Composer and Georgia Tech professor Jason Freeman doesn't much like concert halls, with their audiences sitting in silent rows. They just don't fit the modern, interactive world, he says.
That's why his latest work, "Flock," being previewed at Atlanta's dorkbot meeting Thursday, might share as much with Dance Dance Revolution as it does with any Beethoven symphony, while helping bring composition into the Xbox age.
Working with programmers, a computer vision expert and an adventurous saxophone quartet, Freeman is creating a work in which a restless audience is very literally part of the music. Listeners and musicians are encouraged to wander around the performance space during the concert, while digital cameras track their motion.
Those movements are fed into a software simulation, and Freeman's algorithms, using parameters such as distance from performers, speed and "sheepiness," use the data to dynamically create a score on Pocket PCs attached to the musicians' instruments. Wave a hand, or run around the room, and you'll almost immediately hear the results.
"It's part inspired by a cocktail party, and part by a dance club environment," Freeman said. "Even in part by a multiplayer game, where people are in competition to influence the music by convincing people to follow them."
Freeman, whose last big computer-aided work was premiered at Carnegie Hall, calls himself a "failed computer science major" who studied programming but lost interest until finding musical applications. His collaborator, fellow Georgia Tech professor Frank Dellaert, uses his computer vision tools to analyze bees' motion, and is treating music listeners like a similar mobile data set.

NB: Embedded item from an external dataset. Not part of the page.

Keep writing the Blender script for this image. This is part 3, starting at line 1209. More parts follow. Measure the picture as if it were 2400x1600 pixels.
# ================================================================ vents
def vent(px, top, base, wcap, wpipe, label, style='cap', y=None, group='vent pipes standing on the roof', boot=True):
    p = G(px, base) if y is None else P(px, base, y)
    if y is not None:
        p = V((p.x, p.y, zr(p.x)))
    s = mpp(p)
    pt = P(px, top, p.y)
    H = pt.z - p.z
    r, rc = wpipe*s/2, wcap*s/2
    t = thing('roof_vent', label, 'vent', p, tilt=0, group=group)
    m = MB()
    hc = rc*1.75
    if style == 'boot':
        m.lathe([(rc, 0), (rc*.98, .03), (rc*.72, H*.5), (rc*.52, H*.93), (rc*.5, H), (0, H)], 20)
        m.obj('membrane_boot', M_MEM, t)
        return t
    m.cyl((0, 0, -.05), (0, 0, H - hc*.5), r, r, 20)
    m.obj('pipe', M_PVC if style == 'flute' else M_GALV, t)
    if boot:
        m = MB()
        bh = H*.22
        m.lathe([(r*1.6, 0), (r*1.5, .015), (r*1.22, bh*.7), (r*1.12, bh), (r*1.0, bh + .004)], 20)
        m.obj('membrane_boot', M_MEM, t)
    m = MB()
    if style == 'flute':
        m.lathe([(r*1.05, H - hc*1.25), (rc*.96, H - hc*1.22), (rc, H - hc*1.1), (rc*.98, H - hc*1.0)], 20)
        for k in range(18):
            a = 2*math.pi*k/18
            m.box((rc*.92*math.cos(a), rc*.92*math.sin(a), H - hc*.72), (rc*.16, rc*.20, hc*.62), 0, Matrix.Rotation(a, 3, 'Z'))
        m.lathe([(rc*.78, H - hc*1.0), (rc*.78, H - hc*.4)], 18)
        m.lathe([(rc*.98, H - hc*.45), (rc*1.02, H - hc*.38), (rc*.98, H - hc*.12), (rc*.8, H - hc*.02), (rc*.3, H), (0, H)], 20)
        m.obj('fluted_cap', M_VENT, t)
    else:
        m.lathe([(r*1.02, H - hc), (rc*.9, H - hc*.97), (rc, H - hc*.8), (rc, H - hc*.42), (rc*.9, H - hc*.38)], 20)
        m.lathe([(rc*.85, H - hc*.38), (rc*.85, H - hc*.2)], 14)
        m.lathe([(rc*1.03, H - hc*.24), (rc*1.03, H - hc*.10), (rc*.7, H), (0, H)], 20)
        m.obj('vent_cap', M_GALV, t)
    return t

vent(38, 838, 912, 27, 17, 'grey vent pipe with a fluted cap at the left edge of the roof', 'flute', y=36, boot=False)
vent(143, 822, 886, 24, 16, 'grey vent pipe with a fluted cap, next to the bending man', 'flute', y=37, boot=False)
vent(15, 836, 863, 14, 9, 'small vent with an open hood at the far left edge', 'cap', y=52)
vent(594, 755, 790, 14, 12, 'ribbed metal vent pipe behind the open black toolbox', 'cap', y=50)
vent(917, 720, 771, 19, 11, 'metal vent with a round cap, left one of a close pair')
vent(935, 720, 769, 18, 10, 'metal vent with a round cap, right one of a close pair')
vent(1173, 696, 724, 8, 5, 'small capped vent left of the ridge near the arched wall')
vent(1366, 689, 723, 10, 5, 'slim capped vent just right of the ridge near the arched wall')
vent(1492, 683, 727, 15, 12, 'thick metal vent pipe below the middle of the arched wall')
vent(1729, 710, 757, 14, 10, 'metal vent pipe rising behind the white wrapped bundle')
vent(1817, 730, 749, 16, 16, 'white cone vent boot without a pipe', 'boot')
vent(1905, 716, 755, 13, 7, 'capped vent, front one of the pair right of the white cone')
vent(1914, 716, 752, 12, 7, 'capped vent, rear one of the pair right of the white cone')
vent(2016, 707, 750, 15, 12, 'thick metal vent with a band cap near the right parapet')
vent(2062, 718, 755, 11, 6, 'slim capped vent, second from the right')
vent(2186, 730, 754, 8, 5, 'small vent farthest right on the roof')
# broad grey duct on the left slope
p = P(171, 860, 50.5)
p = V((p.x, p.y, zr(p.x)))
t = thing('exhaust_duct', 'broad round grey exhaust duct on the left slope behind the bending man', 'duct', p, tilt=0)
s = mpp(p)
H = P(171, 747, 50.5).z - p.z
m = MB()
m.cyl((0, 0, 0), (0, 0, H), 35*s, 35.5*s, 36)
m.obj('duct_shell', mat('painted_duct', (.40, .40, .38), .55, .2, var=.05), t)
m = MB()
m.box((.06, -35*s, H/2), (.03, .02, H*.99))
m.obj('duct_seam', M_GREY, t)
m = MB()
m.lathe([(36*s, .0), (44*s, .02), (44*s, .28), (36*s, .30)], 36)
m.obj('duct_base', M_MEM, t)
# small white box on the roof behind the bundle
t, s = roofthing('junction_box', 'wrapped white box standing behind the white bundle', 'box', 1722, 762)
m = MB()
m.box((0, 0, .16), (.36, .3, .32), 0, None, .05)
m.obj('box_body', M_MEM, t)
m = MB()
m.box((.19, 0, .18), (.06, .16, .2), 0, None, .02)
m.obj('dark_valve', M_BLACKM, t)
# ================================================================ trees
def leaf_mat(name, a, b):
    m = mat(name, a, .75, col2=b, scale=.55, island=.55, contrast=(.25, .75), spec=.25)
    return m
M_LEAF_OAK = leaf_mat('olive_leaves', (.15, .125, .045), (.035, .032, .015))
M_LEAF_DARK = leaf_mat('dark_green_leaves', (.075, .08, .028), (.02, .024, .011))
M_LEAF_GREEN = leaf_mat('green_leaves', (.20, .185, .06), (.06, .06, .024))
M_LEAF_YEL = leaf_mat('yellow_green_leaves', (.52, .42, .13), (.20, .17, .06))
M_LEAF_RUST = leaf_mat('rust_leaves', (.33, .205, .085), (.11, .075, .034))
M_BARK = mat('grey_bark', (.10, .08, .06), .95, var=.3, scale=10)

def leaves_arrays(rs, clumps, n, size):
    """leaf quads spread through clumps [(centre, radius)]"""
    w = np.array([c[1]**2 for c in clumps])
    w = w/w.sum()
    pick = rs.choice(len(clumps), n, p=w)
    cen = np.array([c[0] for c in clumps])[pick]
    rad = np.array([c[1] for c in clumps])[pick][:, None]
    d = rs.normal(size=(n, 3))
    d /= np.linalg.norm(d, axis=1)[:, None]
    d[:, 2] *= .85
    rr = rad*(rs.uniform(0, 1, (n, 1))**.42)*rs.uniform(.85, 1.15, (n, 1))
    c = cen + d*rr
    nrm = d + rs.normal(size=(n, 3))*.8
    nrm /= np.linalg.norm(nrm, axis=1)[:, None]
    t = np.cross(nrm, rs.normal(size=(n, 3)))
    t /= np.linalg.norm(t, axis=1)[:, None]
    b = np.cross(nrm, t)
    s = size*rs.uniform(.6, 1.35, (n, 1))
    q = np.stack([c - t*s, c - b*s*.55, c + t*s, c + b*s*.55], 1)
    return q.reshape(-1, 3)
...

All interesting from the techie standpoint –- but is it music?
In fact, Freeman is following in a long line of experimental composition. John Cage and his contemporaries pioneered the use of random or chance-driven techniques such as coin-tossing to create their scores. Some modern computer-aided composers have used algorithms based on chaotic fractal geometry to generate their music.
Freeman, too, sees a subtle order in his audience-influenced music, rather than simple chaos.
"We're learning how audiences react," he said, noting that future versions may even give listeners a gamelike goal, trying to influence the music in certain directions. "We want patterns to come out of it."